▶ STATED EXERCISE:
Quote the whole listing word for word, please.

▶ INFORMATION SUPPLIED:

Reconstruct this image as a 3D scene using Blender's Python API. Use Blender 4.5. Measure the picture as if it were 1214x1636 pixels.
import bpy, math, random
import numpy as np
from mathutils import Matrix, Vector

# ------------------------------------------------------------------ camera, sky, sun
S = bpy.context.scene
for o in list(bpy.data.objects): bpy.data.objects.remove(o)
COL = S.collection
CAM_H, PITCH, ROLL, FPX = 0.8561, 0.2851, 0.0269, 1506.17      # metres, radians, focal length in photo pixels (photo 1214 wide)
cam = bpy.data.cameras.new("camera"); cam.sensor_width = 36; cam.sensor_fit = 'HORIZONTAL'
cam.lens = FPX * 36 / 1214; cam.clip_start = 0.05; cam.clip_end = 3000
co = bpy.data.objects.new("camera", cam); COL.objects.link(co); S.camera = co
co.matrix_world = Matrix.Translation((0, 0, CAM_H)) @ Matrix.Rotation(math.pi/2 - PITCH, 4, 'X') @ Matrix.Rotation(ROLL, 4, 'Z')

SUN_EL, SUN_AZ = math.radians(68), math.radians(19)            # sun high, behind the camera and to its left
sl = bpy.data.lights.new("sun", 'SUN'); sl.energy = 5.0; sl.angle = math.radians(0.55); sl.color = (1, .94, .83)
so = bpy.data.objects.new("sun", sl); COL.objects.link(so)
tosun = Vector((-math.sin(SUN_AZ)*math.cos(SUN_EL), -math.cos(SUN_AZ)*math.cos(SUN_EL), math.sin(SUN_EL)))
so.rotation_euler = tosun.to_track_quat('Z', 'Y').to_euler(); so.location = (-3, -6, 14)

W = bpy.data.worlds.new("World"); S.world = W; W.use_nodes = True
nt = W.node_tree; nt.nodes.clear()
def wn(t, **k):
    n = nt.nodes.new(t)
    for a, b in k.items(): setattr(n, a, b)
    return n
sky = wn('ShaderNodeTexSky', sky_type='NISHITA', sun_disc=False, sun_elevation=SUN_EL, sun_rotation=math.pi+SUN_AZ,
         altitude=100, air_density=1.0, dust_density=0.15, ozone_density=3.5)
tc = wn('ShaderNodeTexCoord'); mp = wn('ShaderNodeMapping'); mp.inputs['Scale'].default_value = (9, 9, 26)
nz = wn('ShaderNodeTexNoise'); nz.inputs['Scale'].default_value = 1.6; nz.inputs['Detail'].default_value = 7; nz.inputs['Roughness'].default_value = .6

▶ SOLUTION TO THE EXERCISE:
Reconstruct this image as a 3D scene using Blender's Python API. Use Blender 4.5. Measure the picture as if it were 1214x1636 pixels.
import bpy, math, random
import numpy as np
from mathutils import Matrix, Vector

# ------------------------------------------------------------------ camera, sky, sun
S = bpy.context.scene
for o in list(bpy.data.objects): bpy.data.objects.remove(o)
COL = S.collection
CAM_H, PITCH, ROLL, FPX = 0.8561, 0.2851, 0.0269, 1506.17      # metres, radians, focal length in photo pixels (photo 1214 wide)
cam = bpy.data.cameras.new("camera"); cam.sensor_width = 36; cam.sensor_fit = 'HORIZONTAL'
cam.lens = FPX * 36 / 1214; cam.clip_start = 0.05; cam.clip_end = 3000
co = bpy.data.objects.new("camera", cam); COL.objects.link(co); S.camera = co
co.matrix_world = Matrix.Translation((0, 0, CAM_H)) @ Matrix.Rotation(math.pi/2 - PITCH, 4, 'X') @ Matrix.Rotation(ROLL, 4, 'Z')

SUN_EL, SUN_AZ = math.radians(68), math.radians(19)            # sun high, behind the camera and to its left
sl = bpy.data.lights.new("sun", 'SUN'); sl.energy = 5.0; sl.angle = math.radians(0.55); sl.color = (1, .94, .83)
so = bpy.data.objects.new("sun", sl); COL.objects.link(so)
tosun = Vector((-math.sin(SUN_AZ)*math.cos(SUN_EL), -math.cos(SUN_AZ)*math.cos(SUN_EL), math.sin(SUN_EL)))
so.rotation_euler = tosun.to_track_quat('Z', 'Y').to_euler(); so.location = (-3, -6, 14)

W = bpy.data.worlds.new("World"); S.world = W; W.use_nodes = True
nt = W.node_tree; nt.nodes.clear()
def wn(t, **k):
    n = nt.nodes.new(t)
    for a, b in k.items(): setattr(n, a, b)
    return n
sky = wn('ShaderNodeTexSky', sky_type='NISHITA', sun_disc=False, sun_elevation=SUN_EL, sun_rotation=math.pi+SUN_AZ,
         altitude=100, air_density=1.0, dust_density=0.15, ozone_density=3.5)
tc = wn('ShaderNodeTexCoord'); mp = wn('ShaderNodeMapping'); mp.inputs['Scale'].default_value = (9, 9, 26)
nz = wn('ShaderNodeTexNoise'); nz.inputs['Scale'].default_value = 1.6; nz.inputs['Detail'].default_value = 7; nz.inputs['Roughness'].default_value = .6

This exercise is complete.